Die sichtbarsten Beweise dafür sind die gigantische Staatsverschuldung, die
nicht unwesentlich durch die hemmungslose Subventionierung der Wirtschaft
entstanden ist und der Umstand, dass auch bei uns die Reichen immer reicher
werden. Dafür beginnt die Armut und die Demütigung zukünftig schon nach einem
Jahr Arbeitslosigkeit, egal wie lange einer zuvor in die - von der
Kohlregierung geplünderten - Sozialkassen eingezahlt hat.

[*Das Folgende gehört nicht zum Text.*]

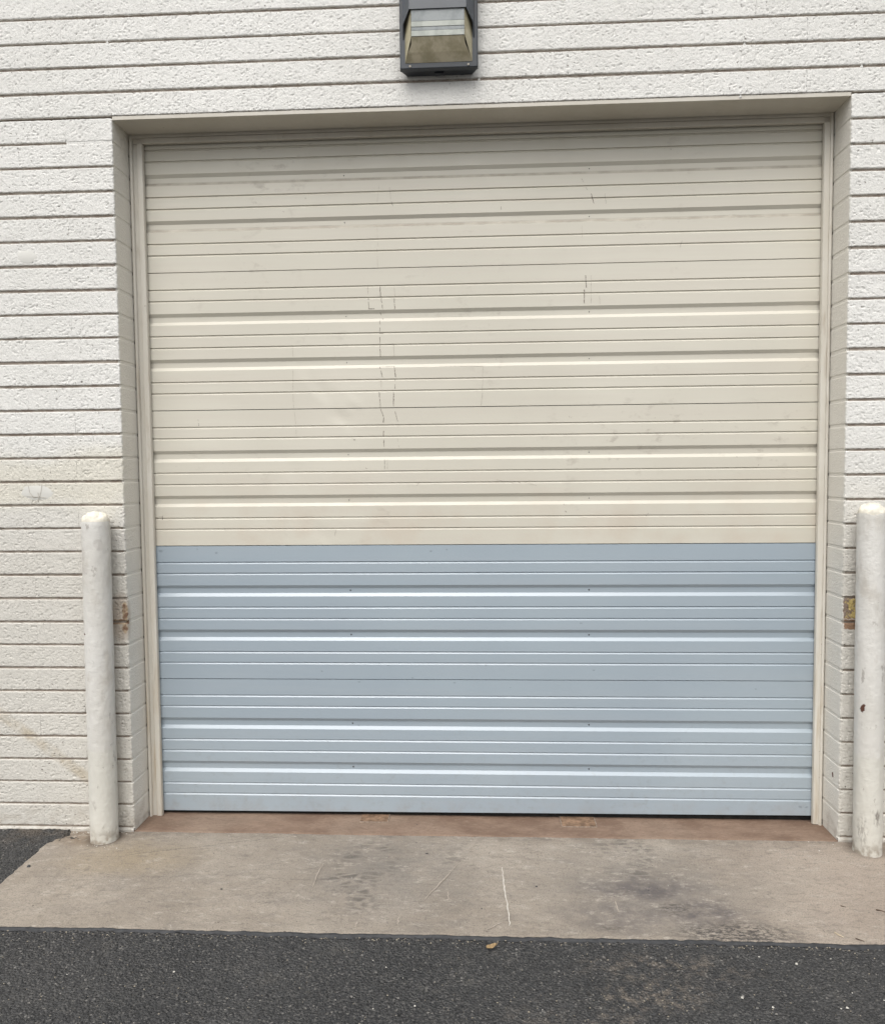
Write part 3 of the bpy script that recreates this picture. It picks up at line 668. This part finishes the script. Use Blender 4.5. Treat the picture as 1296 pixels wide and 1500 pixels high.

Nachdem die sozialistische Konkurrenz weg ist, braucht man offenbar auch in
Deutschland keine soziale Larve mehr. Die zunehmenden Wahlenthaltungen, weil
man nicht mehr nur zwischen zwei Übeln entscheiden mag, sind ein schlimmes
Alarmzeichen für unsere Demokratie."
LB an PNP zur Amigoaffaire/ nicht abgeschickt
Zuwendungen der Wirtschaft an regierende Politiker schaffen
Abhängigkeiten. Wer dies bestreitet, hält die Menschen zum Narren. Dabei sind
die Gratisreisen und Gratisautos nur die Spitze des Eisberges. Wieviele
Aufsichtsrats- und Vorstandsposten in der Wirtschaft sind mit regierenden
Politikern besetzt? So mancher verdient auf diese Weise mehr als durch sein
Amt. Ich empfinde diese Verfilzungen unerträglich, denn die Interessen von MBB,
Bayernwerk , Grob, BMW usw. sind nicht automatisch die Interessen der Bürger
dieses Landes, schon gar nicht die seiner Natur oder die zukünftiger
Generationen. Eine demokratische Regierung muß sich alleine dem Volk und dessen
Wohl verpflichtet fühlen. Es geht nicht nur darum, daß wir keine
"Bananen-Republik" sein wollen. Ich glaube die Lösung der meisten
Zukunftsprobleme verlangt als ersten Schritt die Trockenlegung dieses Sumpfes.